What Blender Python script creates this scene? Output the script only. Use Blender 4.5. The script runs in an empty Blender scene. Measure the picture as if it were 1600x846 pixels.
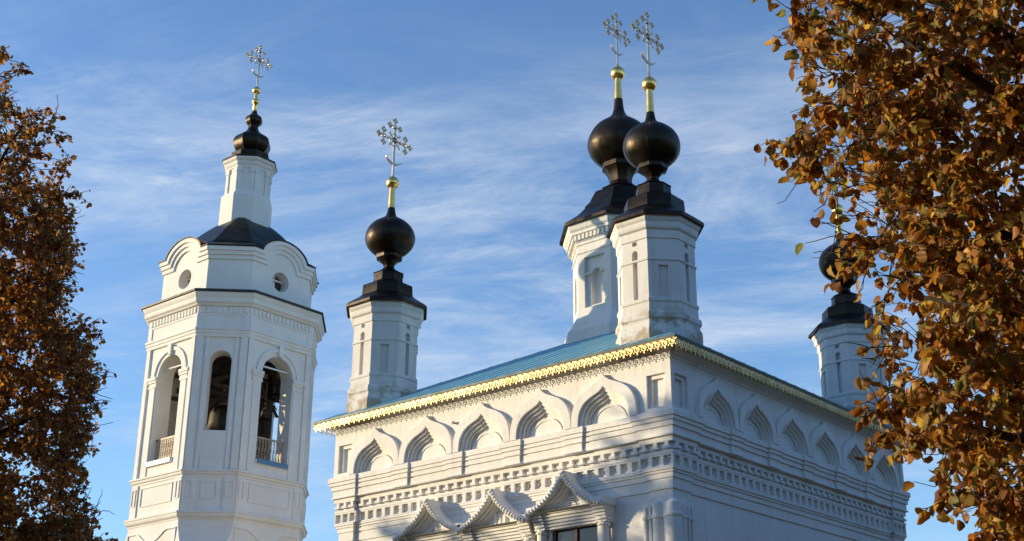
import bpy, bmesh, math, random
import numpy as np
from mathutils import Vector, Matrix

random.seed(7)
rng = np.random.default_rng(11)
PI = math.pi
S = bpy.context.scene
COL = S.collection

# ------------------------------------------------------------------ camera
CAM = Vector((20.1435, -30.3994, 1.6))
YAW, PITCH, ROLL, FPX = 0.6651, 0.3755, -0.0107, 2042.6
PX0, PY0 = 888.9, 417.1
FW = Vector((-math.sin(YAW)*math.cos(PITCH), math.cos(YAW)*math.cos(PITCH), math.sin(PITCH)))
RT0 = Vector((math.cos(YAW), math.sin(YAW), 0)); UP0 = RT0.cross(FW)
RT = math.cos(ROLL)*RT0 + math.sin(ROLL)*UP0
UP = -math.sin(ROLL)*RT0 + math.cos(ROLL)*UP0
cd = bpy.data.cameras.new('camera'); cam = bpy.data.objects.new('camera', cd); COL.objects.link(cam)
M = Matrix((RT, UP, -FW)).transposed().to_4x4(); M.translation = CAM
cam.matrix_world = M
cd.sensor_fit = 'HORIZONTAL'; cd.sensor_width = 36.0; cd.lens = FPX/1600*36.0
cd.shift_x = -(PX0-800)/1600; cd.shift_y = (PY0-423)/1600
cd.clip_start = 0.1; cd.clip_end = 6000
S.camera = cam

# ------------------------------------------------------------------ light
SUN_EL = math.radians(9.6)
SUN_AZ = math.radians(180+55.2)          # clockwise from +Y
to_sun = Vector((math.sin(SUN_AZ)*math.cos(SUN_EL), math.cos(SUN_AZ)*math.cos(SUN_EL), math.sin(SUN_EL)))
sd = bpy.data.lights.new('sun', 'SUN'); sun = bpy.data.objects.new('sun', sd); COL.objects.link(sun)
sd.energy = 4.0; sd.angle = math.radians(0.55); sd.color = (1.0, 0.81, 0.51)
sun.rotation_euler = to_sun.to_track_quat('Z', 'Y').to_euler()
S.view_settings.view_transform = 'Standard'; S.view_settings.look = 'None'
S.view_settings.gamma = 1.0; S.view_settings.exposure = 0.55
S.render.film_transparent = False

world = bpy.data.worlds.new('World'); S.world = world; world.use_nodes = True
def build_world():
    nt = world.node_tree; N = nt.nodes; Lk = nt.links; N.clear()
    out = N.new('ShaderNodeOutputWorld'); bg = N.new('ShaderNodeBackground')
    sky = N.new('ShaderNodeTexSky'); sky.sky_type = 'NISHITA'; sky.sun_disc = False
    sky.sun_elevation = SUN_EL; sky.sun_rotation = SUN_AZ
    sky.air_density = 1.0; sky.dust_density = 0.4; sky.ozone_density = 1.5; sky.altitude = 150
    bg.inputs['Strength'].default_value = 0.15
    # thin cirrus: a noise on a plane high above, laid out by direction
    tc = N.new('ShaderNodeTexCoord')
    sep = N.new('ShaderNodeSeparateXYZ'); Lk.new(tc.outputs['Generated'], sep.inputs[0])
    def math_(op, a, b=None):
        m = N.new('ShaderNodeMath'); m.operation = op
        for i, q in enumerate((a, b)):
            if q is None: continue
            if isinstance(q, (int, float)): m.inputs[i].default_value = q
            else: Lk.new(q, m.inputs[i])
        return m.outputs[0]
    zz = math_('ADD', math_('MAXIMUM', sep.outputs['Z'], 0.0), 0.12)
    px = math_('DIVIDE', sep.outputs['X'], zz); py = math_('DIVIDE', sep.outputs['Y'], zz)
    def noise(ang, su, sv, loc, detail, rough, dist):
        ca, sa = math.cos(math.radians(ang)), math.sin(math.radians(ang))
        u = math_('ADD', math_('MULTIPLY', px, ca*su), math_('MULTIPLY', py, sa*su))
        v = math_('ADD', math_('MULTIPLY', px, -sa*sv), math_('MULTIPLY', py, ca*sv))
        cmb = N.new('ShaderNodeCombineXYZ'); Lk.new(math_('ADD', u, loc[0]), cmb.inputs[0]); Lk.new(math_('ADD', v, loc[1]), cmb.inputs[1])
        n = N.new('ShaderNodeTexNoise'); Lk.new(cmb.outputs[0], n.inputs['Vector'])
        n.inputs['Scale'].default_value = 1.0; n.inputs['Detail'].default_value = detail
        n.inputs['Roughness'].default_value = rough; n.inputs['Distortion'].default_value = dist
        return n.outputs['Fac']
    def ramp(x, a, b):
        m = N.new('ShaderNodeMapRange'); m.interpolation_type = 'SMOOTHSTEP'
        Lk.new(x, m.inputs['Value']); m.inputs['From Min'].default_value = a; m.inputs['From Max'].default_value = b
        return m.outputs['Result']
    a = ramp(noise(34, 1.1, 2.0, (3.1, 1.7), 11, 0.66, 0.8), 0.41, 0.76)      # soft veils
    b = ramp(noise(24, 2.2, 5.5, (7.4, 2.2), 12, 0.72, 1.3), 0.46, 0.80)      # thin streaks
    c = ramp(noise(50, 1.1, 1.5, (4.3, 5.2), 3, 0.5, 0.0), 0.30, 0.66)      # where they gather
    w = math_('ADD', math_('MULTIPLY', a, 0.78), math_('MULTIPLY', b, 0.36))
    facing = math_('ADD', math_('MULTIPLY', sep.outputs['X'], -0.616), math_('MULTIPLY', sep.outputs['Y'], 0.788))
    bank = math_('MULTIPLY', ramp(facing, 0.15, 0.75), ramp(sep.outputs['Z'], 0.60, 0.40))   # the cloud bank lies in the north-west
    bank = math_('MULTIPLY', bank, math_('ADD', math_('MULTIPLY', ramp(sep.outputs['Z'], 0.14, 0.30), 0.7), 0.3))
    amt = math_('MINIMUM', math_('MULTIPLY', math_('MULTIPLY', w, bank), math_('ADD', math_('MULTIPLY', c, 0.9), 0.34)), 0.85)
    tint = N.new('ShaderNodeMix'); tint.data_type = 'RGBA'; tint.blend_type = 'MULTIPLY'; tint.inputs[0].default_value = 1.0
    Lk.new(sky.outputs[0], tint.inputs[6]); tint.inputs[7].default_value = (0.80, 1.02, 1.34, 1)
    mix = N.new('ShaderNodeMix'); mix.data_type = 'RGBA'
    Lk.new(amt, mix.inputs['Factor']); Lk.new(tint.outputs[2], mix.inputs[6])
    mix.inputs[7].default_value = (3.7, 4.0, 4.4, 1)
    Lk.new(mix.outputs[2], bg.inputs['Color']); Lk.new(bg.outputs[0], out.inputs[0])
build_world()

# ------------------------------------------------------------------ materials
def new_mat(name):
    m = bpy.data.materials.new(name); m.use_nodes = True
    nt = m.node_tree; b = nt.nodes['Principled BSDF']; return m, nt, b
def nnode(nt, t, **kw):
    n = nt.nodes.new(t)
    for k, v in kw.items():
        if k in n.inputs.keys(): n.inputs[k].default_value = v
        else: setattr(n, k, v)
    return n
def ramp_node(nt, src, stops):
    r = nt.nodes.new('ShaderNodeValToRGB'); nt.links.new(src, r.inputs[0])
    e = r.color_ramp.elements
    e[0].position, e[0].color = stops[0]; e[1].position, e[1].color = stops[-1]
    for p, c in stops[1:-1]:
        q = e.new(p); q.color = c
    return r.outputs[0]
def mixc(nt, fac, a, b, mode='MIX'):
    m = nt.nodes.new('ShaderNodeMix'); m.data_type = 'RGBA'; m.blend_type = mode
    if isinstance(fac, (int, float)): m.inputs[0].default_value = fac
    else: nt.links.new(fac, m.inputs[0])
    for i, q in ((6, a), (7, b)):
        if isinstance(q, tuple): m.inputs[i].default_value = q
        else: nt.links.new(q, m.inputs[i])
    return m.outputs[2]

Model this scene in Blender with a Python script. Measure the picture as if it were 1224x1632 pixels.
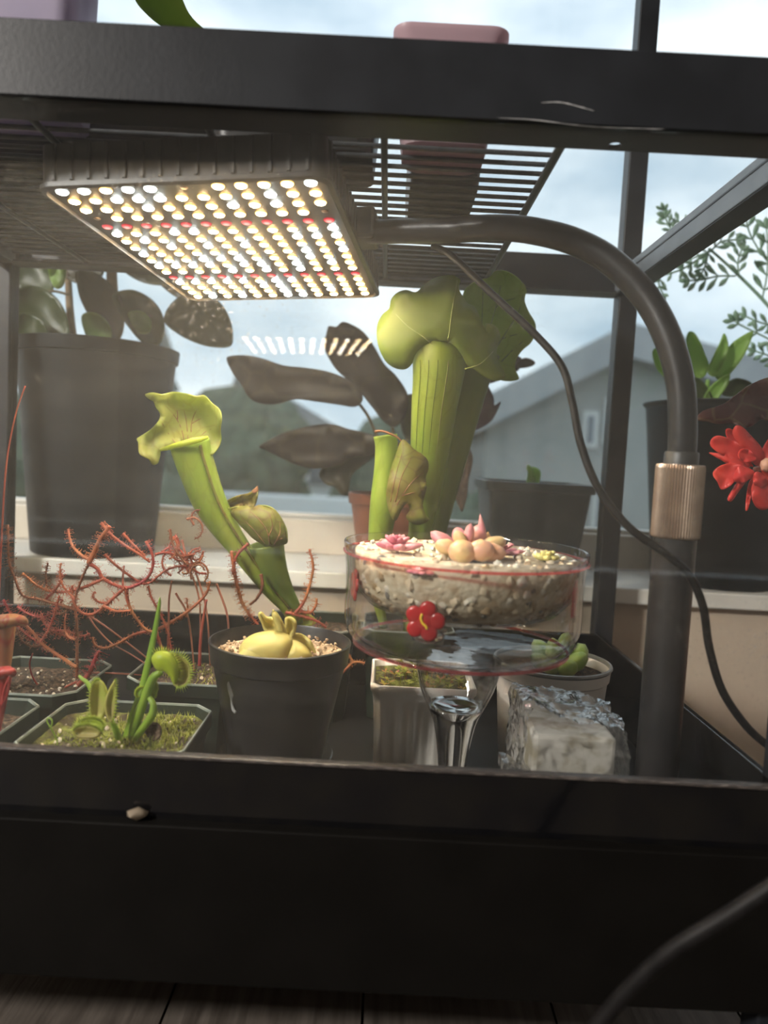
import bpy, math, random
import numpy as np
from mathutils import Vector, Matrix, Euler
from mathutils.geometry import delaunay_2d_cdt

# ------------------------------------------------------------------ scene reset
for _o in list(bpy.data.objects):
    bpy.data.objects.remove(_o)
scene = bpy.context.scene
COL = scene.collection
random.seed(7)
rng = random.Random(11)

# ------------------------------------------------------------------ camera
F_PX, PITCH, ROLL = 1178.0, math.radians(4.0), math.radians(3.0)
CAM = Vector((0.0, -0.45, 0.40))
_up0 = Vector((0, math.sin(PITCH), math.cos(PITCH)))
_fw = Vector((0, math.cos(PITCH), -math.sin(PITCH)))
_rt = Vector((math.cos(ROLL), 0, 0)) + _up0 * math.sin(ROLL)
_up = Vector((-math.sin(ROLL), 0, 0)) + _up0 * math.cos(ROLL)
cam_data = bpy.data.cameras.new('camera')
cam_data.sensor_fit = 'VERTICAL'
cam_data.sensor_height = 36.0
cam_data.lens = 36.0 * F_PX / 1632.0
cam_data.clip_start = 0.01
cam_data.clip_end = 300
cam_data.dof.use_dof = True
cam_data.dof.focus_distance = 0.62
cam_data.dof.aperture_fstop = 4.4
cam = bpy.data.objects.new('camera', cam_data)
COL.objects.link(cam)
_m = Matrix((_rt, _up, -_fw)).transposed().to_4x4()
_m.translation = CAM
cam.matrix_world = _m
scene.camera = cam

# ------------------------------------------------------------------ colour management
scene.view_settings.view_transform = 'Standard'
scene.view_settings.look = 'None'
scene.view_settings.exposure = 0.0
scene.view_settings.gamma = 1.0
scene.view_settings.use_curve_mapping = False
scene.cycles.use_denoising = True
scene.cycles.max_bounces = 10
scene.cycles.transparent_max_bounces = 20
scene.cycles.transmission_bounces = 8
scene.cycles.glossy_bounces = 3
scene.cycles.diffuse_bounces = 2
scene.cycles.use_adaptive_sampling = True
scene.cycles.adaptive_threshold = 0.07
scene.cycles.adaptive_min_samples = 16
scene.cycles.sample_clamp_indirect = 6.0
scene.cycles.caustics_reflective = False
scene.cycles.caustics_refractive = False

# ------------------------------------------------------------------ sky (overcast with thin cloud)
SKY = 1.45
world = bpy.data.worlds.new('overcast_sky')
scene.world = world
world.use_nodes = True
_nt = world.node_tree
_nt.nodes.clear()
_out = _nt.nodes.new('ShaderNodeOutputWorld')
_bg = _nt.nodes.new('ShaderNodeBackground')
_bg.inputs['Strength'].default_value = SKY
_tc = _nt.nodes.new('ShaderNodeTexCoord')
_mp = _nt.nodes.new('ShaderNodeMapping')
_mp.inputs['Scale'].default_value = (1.0, 1.0, 2.2)
_nz = _nt.nodes.new('ShaderNodeTexNoise')
_nz.inputs['Scale'].default_value = 3.4
_nz.inputs['Detail'].default_value = 5.0
_nz.inputs['Roughness'].default_value = 0.5
_cr = _nt.nodes.new('ShaderNodeValToRGB')
_cr.color_ramp.elements[0].position = 0.36
_cr.color_ramp.elements[0].color = (0.42, 0.54, 0.64, 1)
_cr.color_ramp.elements[1].position = 0.66
_cr.color_ramp.elements[1].color = (0.93, 0.99, 1.02, 1)
_nt.links.new(_tc.outputs['Generated'], _mp.inputs['Vector'])
_nt.links.new(_mp.outputs['Vector'], _nz.inputs['Vector'])
_nt.links.new(_nz.outputs['Fac'], _cr.inputs['Fac'])
_nt.links.new(_cr.outputs['Color'], _bg.inputs['Color'])
_nt.links.new(_bg.outputs['Background'], _out.inputs['Surface'])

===

INSTRUCTIONS TO FOLLOW | Up to and including the line containing "S.render.film_transparent = False", repeat every line from the start of the data, but none of the pictures.

SOLUTION |
What Blender Python script creates this scene? Output the script only. Use Blender 4.5. The script runs in an empty Blender scene. Measure the picture as if it were 1600x846 pixels.
import bpy, bmesh, math, random
import numpy as np
from mathutils import Vector, Matrix

random.seed(7)
rng = np.random.default_rng(11)
PI = math.pi
S = bpy.context.scene
COL = S.collection

# ------------------------------------------------------------------ camera
CAM = Vector((20.1435, -30.3994, 1.6))
YAW, PITCH, ROLL, FPX = 0.6651, 0.3755, -0.0107, 2042.6
PX0, PY0 = 888.9, 417.1
FW = Vector((-math.sin(YAW)*math.cos(PITCH), math.cos(YAW)*math.cos(PITCH), math.sin(PITCH)))
RT0 = Vector((math.cos(YAW), math.sin(YAW), 0)); UP0 = RT0.cross(FW)
RT = math.cos(ROLL)*RT0 + math.sin(ROLL)*UP0
UP = -math.sin(ROLL)*RT0 + math.cos(ROLL)*UP0
cd = bpy.data.cameras.new('camera'); cam = bpy.data.objects.new('camera', cd); COL.objects.link(cam)
M = Matrix((RT, UP, -FW)).transposed().to_4x4(); M.translation = CAM
cam.matrix_world = M
cd.sensor_fit = 'HORIZONTAL'; cd.sensor_width = 36.0; cd.lens = FPX/1600*36.0
cd.shift_x = -(PX0-800)/1600; cd.shift_y = (PY0-423)/1600
cd.clip_start = 0.1; cd.clip_end = 6000
S.camera = cam

# ------------------------------------------------------------------ light
SUN_EL = math.radians(9.6)
SUN_AZ = math.radians(180+55.2)          # clockwise from +Y
to_sun = Vector((math.sin(SUN_AZ)*math.cos(SUN_EL), math.cos(SUN_AZ)*math.cos(SUN_EL), math.sin(SUN_EL)))
sd = bpy.data.lights.new('sun', 'SUN'); sun = bpy.data.objects.new('sun', sd); COL.objects.link(sun)
sd.energy = 4.0; sd.angle = math.radians(0.55); sd.color = (1.0, 0.81, 0.51)
sun.rotation_euler = to_sun.to_track_quat('Z', 'Y').to_euler()
S.view_settings.view_transform = 'Standard'; S.view_settings.look = 'None'
S.view_settings.gamma = 1.0; S.view_settings.exposure = 0.55
S.render.film_transparent = False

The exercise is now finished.